- The Washington Times - Monday, October 23, 2006

DETROIT — They will be talking about it for years to come in this town, and the legend will grow to mythic proportions. Devout fans of the Detroit Tigers will tell the story of the 2006 postseason and the 41-year-old pitcher who simply refused to give up a run.

Someone, probably a St. Louis Cardinals supporter, inevitably will bring up the mystery of the foreign substance seen on Kenny Rogers’ left palm during the first inning of Game 2 of the World Series. And the Tigers fans will insist it had nothing to do with Rogers’ brilliance on the mound. The veteran lefty was just that good, plain and simple.

It’s hard to argue with that logic; few pitchers in the history of this game have performed so exquisitely under such bright lights. With eight more innings of shutout ball last night at Comerica Park, Rogers added another chapter to his magic October, and the Tigers got back into this series with a 3-1 victory over the Cardinals.

Rogers was the star again, surrendering only two singles and three walks to extend his scoreless-innings streak to 23 over three brilliant starts this month. That’s tied for the third-longest streak in postseason history, only four innings shy of Christy Mathewson’s record from 1905.
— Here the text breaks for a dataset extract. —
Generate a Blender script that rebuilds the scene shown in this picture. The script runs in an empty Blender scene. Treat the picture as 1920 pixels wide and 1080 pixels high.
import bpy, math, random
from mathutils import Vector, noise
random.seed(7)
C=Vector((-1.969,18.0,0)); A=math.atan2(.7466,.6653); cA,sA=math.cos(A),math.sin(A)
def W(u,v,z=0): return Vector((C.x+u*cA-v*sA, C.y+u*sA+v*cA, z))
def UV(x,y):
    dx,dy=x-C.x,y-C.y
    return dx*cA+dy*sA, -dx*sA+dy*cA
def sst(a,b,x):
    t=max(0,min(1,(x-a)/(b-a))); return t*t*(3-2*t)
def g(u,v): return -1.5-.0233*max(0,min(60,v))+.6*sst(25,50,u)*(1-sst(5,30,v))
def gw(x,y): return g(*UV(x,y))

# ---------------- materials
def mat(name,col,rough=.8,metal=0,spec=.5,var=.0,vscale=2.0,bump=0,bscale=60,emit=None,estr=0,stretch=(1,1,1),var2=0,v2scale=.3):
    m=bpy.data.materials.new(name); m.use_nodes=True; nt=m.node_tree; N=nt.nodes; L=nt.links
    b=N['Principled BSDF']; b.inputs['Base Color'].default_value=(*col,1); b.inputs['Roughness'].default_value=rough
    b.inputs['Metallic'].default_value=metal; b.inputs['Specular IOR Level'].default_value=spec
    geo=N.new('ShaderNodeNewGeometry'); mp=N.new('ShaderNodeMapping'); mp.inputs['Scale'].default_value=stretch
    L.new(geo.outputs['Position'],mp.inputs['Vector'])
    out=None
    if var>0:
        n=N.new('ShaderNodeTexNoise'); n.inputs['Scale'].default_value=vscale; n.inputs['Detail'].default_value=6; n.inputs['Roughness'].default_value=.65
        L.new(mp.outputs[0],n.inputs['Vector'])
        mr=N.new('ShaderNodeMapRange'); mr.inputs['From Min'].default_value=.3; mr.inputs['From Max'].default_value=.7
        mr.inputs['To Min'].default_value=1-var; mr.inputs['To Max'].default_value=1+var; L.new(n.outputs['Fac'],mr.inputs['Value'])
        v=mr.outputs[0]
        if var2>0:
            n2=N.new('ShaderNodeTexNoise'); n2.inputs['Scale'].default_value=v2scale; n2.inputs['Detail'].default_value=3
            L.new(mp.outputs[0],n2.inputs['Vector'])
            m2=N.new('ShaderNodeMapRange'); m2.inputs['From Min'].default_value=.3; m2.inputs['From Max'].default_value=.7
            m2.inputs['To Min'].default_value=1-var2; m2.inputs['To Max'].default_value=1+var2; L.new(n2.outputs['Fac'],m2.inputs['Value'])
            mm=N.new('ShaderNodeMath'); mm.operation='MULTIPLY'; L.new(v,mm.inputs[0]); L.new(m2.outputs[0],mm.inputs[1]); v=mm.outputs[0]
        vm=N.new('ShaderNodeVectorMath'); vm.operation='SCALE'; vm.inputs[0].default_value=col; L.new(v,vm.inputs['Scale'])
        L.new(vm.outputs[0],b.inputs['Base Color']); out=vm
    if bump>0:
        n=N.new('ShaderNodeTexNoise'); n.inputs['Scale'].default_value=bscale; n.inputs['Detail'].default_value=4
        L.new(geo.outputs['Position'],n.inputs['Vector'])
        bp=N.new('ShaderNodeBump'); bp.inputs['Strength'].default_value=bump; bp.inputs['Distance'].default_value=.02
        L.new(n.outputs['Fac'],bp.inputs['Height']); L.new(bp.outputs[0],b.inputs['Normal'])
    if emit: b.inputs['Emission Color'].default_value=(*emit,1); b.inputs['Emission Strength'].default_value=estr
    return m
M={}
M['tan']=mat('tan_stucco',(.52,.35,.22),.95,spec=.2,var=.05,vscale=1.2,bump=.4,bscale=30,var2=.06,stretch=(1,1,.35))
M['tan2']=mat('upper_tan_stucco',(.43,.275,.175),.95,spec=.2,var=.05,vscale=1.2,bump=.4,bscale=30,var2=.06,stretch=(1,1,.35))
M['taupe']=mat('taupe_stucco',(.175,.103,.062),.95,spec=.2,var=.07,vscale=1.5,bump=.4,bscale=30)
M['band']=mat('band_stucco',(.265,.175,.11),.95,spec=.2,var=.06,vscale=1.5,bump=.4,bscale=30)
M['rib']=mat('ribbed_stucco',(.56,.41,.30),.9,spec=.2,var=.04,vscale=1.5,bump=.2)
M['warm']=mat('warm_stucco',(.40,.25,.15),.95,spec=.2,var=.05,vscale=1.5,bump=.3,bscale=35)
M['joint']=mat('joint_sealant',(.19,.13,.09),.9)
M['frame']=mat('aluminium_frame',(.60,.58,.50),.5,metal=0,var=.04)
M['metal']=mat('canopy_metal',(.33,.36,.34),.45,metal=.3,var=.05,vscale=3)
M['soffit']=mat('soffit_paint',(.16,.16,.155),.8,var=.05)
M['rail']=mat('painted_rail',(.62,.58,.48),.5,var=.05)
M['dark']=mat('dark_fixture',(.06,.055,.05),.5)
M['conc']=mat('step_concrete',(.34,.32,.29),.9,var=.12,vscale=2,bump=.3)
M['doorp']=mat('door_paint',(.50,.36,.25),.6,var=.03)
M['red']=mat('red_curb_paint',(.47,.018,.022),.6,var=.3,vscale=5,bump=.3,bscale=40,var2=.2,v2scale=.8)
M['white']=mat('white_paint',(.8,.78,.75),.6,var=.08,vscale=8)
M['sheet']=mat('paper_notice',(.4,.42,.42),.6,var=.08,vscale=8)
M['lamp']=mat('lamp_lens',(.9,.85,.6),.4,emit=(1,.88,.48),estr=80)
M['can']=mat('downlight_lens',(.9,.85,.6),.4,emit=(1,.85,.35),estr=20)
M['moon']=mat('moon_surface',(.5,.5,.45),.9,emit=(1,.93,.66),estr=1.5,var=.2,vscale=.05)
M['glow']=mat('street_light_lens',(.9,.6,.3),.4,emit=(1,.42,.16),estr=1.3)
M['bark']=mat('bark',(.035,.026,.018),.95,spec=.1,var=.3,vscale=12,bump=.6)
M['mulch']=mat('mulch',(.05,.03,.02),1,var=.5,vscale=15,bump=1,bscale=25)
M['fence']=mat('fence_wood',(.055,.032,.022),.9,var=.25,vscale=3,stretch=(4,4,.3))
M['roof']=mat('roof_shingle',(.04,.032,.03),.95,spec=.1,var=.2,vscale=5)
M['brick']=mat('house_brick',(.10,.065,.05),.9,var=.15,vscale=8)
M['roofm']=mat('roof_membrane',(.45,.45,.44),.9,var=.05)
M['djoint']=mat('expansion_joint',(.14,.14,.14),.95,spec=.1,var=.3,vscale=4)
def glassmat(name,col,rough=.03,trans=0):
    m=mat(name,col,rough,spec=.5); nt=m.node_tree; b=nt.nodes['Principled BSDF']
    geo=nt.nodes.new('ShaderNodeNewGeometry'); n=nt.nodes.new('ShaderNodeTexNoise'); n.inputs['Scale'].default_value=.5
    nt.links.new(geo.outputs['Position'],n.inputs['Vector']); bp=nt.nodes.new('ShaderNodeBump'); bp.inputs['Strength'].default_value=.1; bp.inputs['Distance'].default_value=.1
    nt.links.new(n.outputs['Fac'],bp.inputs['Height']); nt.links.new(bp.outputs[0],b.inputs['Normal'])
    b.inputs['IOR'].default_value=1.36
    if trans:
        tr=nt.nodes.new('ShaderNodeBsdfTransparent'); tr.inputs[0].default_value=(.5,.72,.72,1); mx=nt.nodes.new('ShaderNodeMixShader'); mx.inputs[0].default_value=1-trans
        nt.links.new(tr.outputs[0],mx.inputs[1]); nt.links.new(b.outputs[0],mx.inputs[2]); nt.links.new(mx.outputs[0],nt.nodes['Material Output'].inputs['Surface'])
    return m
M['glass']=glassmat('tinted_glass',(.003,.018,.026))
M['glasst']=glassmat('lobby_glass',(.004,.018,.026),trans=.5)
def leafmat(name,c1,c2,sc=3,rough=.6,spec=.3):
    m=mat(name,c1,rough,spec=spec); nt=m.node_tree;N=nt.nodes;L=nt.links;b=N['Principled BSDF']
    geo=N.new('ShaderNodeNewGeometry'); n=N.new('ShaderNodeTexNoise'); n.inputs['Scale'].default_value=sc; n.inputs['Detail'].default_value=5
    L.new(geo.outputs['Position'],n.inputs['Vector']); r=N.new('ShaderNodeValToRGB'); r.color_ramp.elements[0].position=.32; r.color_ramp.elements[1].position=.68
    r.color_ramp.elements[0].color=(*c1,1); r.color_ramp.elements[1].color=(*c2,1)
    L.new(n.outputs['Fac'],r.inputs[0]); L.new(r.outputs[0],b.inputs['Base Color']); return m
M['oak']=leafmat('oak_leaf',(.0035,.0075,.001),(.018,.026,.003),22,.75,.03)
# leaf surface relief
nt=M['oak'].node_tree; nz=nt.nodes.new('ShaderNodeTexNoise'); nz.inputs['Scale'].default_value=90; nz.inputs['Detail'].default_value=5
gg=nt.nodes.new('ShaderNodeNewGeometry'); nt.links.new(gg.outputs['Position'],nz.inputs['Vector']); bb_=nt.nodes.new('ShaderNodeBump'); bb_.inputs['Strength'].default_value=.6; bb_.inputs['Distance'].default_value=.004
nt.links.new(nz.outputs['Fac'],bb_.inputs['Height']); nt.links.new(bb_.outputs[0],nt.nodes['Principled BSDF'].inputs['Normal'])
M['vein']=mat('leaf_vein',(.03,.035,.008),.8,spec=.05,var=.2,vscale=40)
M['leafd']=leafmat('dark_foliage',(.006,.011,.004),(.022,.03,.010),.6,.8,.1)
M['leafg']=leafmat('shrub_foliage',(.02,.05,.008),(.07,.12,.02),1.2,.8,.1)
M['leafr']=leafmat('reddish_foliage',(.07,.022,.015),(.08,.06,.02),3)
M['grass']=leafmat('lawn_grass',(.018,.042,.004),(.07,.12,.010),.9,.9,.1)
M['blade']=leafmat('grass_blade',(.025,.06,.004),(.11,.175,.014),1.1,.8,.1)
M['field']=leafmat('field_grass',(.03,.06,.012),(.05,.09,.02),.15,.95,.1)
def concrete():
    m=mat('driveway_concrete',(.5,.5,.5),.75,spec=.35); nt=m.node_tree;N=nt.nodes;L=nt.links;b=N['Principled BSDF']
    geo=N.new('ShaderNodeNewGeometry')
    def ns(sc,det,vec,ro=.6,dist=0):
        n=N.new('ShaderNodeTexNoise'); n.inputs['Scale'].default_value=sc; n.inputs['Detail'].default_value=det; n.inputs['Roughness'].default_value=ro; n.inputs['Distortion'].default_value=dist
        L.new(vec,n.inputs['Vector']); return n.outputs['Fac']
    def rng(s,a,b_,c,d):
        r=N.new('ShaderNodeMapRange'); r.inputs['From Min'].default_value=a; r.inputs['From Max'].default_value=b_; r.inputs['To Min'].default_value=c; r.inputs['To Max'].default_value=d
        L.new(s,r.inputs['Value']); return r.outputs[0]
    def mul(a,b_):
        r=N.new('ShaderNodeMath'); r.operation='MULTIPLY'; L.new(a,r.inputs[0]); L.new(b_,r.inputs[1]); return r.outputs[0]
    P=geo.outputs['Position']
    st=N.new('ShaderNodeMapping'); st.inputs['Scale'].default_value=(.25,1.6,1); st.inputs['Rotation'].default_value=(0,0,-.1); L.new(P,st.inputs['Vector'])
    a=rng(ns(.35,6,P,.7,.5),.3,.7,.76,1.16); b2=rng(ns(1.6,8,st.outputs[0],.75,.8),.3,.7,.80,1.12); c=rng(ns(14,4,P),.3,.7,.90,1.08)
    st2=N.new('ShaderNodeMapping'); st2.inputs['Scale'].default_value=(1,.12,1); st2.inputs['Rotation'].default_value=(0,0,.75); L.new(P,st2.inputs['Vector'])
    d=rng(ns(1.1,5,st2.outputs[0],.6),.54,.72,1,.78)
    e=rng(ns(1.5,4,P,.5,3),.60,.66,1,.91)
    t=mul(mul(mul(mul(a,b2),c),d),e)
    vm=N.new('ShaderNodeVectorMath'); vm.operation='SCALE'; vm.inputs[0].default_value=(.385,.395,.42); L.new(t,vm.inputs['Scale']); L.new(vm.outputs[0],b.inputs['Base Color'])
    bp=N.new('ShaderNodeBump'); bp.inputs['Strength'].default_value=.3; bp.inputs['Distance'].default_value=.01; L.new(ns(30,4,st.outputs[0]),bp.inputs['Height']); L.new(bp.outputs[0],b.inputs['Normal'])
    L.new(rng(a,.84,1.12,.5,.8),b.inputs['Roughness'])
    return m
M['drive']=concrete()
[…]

“I’ve had scoreless streaks before. I’m so glad it’s happening for us now; it’s helping us win,” Rogers said. “But I will never put myself in a category with someone like that [Mathewson].”

Pulled by manager Jim Leyland after 99 pitches on a brutally cold night, Rogers watched from the dugout as closer Todd Jones escaped a ninth-inning jam. Jones allowed one run to score and loaded the bases before getting Yadier Molina to ground into a forceout and send the series to St. Louis tied at a game apiece.

Down after the opener of a World Series they were expected to dominate, the Tigers still felt comfort knowing they had Rogers on the hill last night. The crowd of 42,533 was plenty riled up as Detroit took the field, jumping up and down and clapping hands simply to stay warm on a 44 degree evening.

And the Tigers gave their fans plenty of reason to cheer early on, with No. 2 hitter Craig Monroe launching a solo homer (his second of the series and fifth of the postseason), and Carlos Guillen roping an RBI double in the first to put Detroit up 2-0.

Given that lead to work with, Rogers dug in and did exactly what he has been doing for the last three weeks: dominating opposing hitters. He retired 10 in a row at one point, and after surrendering an infield single in the first didn’t give up another hit until Yadier Molina’s liner to right in the eighth.

But might there have been more going on than meets the eye? The Cardinals apparently thought so after a couple of batters in the first inning noted his pitches were moving in an unnatural manner. Television cameras zoomed in on Rogers’ throwing hand and found a brownish spot on his lower palm that Rogers later said was “a big clump of dirt.”

St. Louis manager Tony La Russa, though, brought it to the attention of the umpiring crew, and when Rogers retreated to the dugout after the inning, he wiped the hand clean.

“I went and wiped it off,” he said. “I didn’t know it was there.”

Whatever the substance was, the crew decided Rogers would be allowed to remove it without facing punishment, perhaps not wanting to let what appeared to be a little thing sabotage a World Series game.

There is precedent, though, for a pitcher to be ejected for using a foreign substance during a postseason game. In the 1988 National League Championship Series, Los Angeles Dodgers right-hander Jay Howell was ejected and later suspended two games for having pine tar in his glove on a cold, rainy afternoon at New York’s Shea Stadium.

Last night’s crew evidently felt such punishment would be extreme, so a clean-handed Rogers continued to pitch. And pitch extraordinarily well.

“It’s not important, so I wouldn’t discuss it,” La Russa said. “When a guy pitches like that, as a team, we don’t take anything away from anybody.”

As Rogers posted zero after zero after zero on the scoreboard, it didn’t seem to matter what (if anything) he had on his hand a couple of hours earlier.

“He washed his hands and came out the second inning,” Tigers manager Jim Leyland said. “And he was pretty clean the rest of the way.”

The Cardinals could do nothing to slow Rogers down. It didn’t help that their own starter, former Tigers pitcher Jeff Weaver, was out of sorts. He allowed three runs on nine hits in only five innings, not nearly enough to topple the most dominant pitcher on the planet.

“I’m just glad I hung in there and persevered, just so I could be here at this time,” Rogers said. “I’m probably getting lucky in a lot of ways.”